Frankreich und Italien sind die Sorgenkinder bei der Neuverschuldung
Zurück in die Gegenwart: Noch ist es an den Finanzmärkten relativ ruhig, obwohl die Franzosen ein Budgetminus von über 5% aufweisen und Italien nach minus 7% im Vorjahr heuer auch deutlich über 4% liegen wird. Der "Risikoaufschlag" bei zehnjährigen Staatsanleihen steigt zwar, ist aber - im Falle Frankreichs - noch nicht einmal halb so hoch wie 2011. Das liegt daran, dass die Eurozone besser vorbereitet ist: Die Banken haben ihr Eigenkapital kräftig aufgestockt, die EU hat ihren "Euro-Rettungsschirm" im Talon, die EZB trägt als Käufer von Staatsanleihen zur Entspannung auf den Märkten bei.
Es kommen aber enorme finanzielle Herausforderungen auf Europa zu: Als Folge des Ukraine-Kriegen schultert die EU den Großteil der Hilfszahlungen, dazu schnellen überall die Militär-Ausgaben in die Höhe. Die Energiewende hat ebenfalls ihren Preis. Zum Hauptproblem entwickelt sich die mangelnde Wettbewerbsfähigkeit Europas im Verhältnis zu den USA und China. Zu hohe Energiekosten und die immens teure Bürokratie behindern die Unternehmen. Würde die öffentliche Hand die Industrie auf unserem Kontinent in dem Ausmaß subventionieren, wie das China (kommunistisch zentral regiert) oder die USA (Verschuldung 124% des BIP!) machen, würde das den Schuldenberg in der EU (im Schnitt 81% des BIP, in Ö 79%) explosionsartig ansteigen lassen.
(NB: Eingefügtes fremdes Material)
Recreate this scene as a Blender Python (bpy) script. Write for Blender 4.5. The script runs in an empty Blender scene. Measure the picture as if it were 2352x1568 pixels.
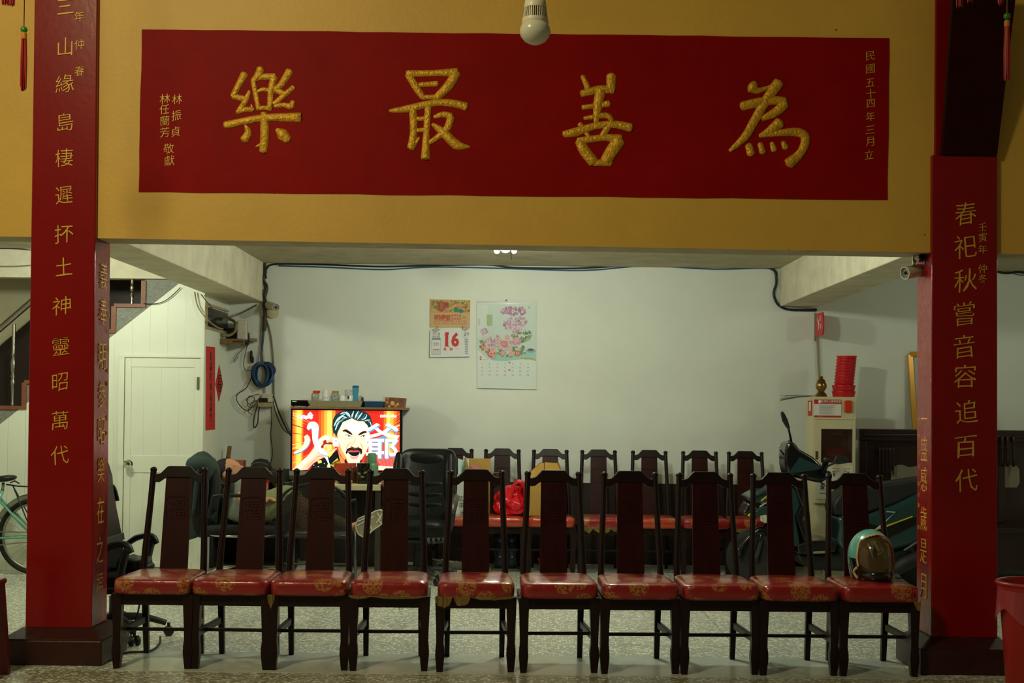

Haushalte dürfen nicht aus dem Ruder laufen
Na und? Machen wir das doch, sagen oder zumindest denken das viele Politiker. Da gibt es das schöne lateinische Sprichwort "Quod licet Iovi, non licet bovi." Was dem Herrn (Jupiter) erlaubt ist, darf der Ochse nicht machen. Die Amis mit dem Dollar als Weltwährung und ihrer relativ niedrigen Steuerbelastung stellen eine so große Wirtschaftsmacht dar, dass die Finanzmärkte die hohe Verschuldung tolerieren. Beim europäischen Ochsen - besser bei 27 kleinen Kühen - werden die Investoren kritischer hinsehen. Wenn sie sich von Europa abwenden, weil es zu hoch verschuldet, zu bürokratisch, zu träge ist, dann müssen wir uns warm anziehen. Daher macht es sehr wohl Sinn, alles daranzusetzen, dass die Budgetdefizite und die Haushalte in den nächsten Jahren nicht aus dem Ruder laufen.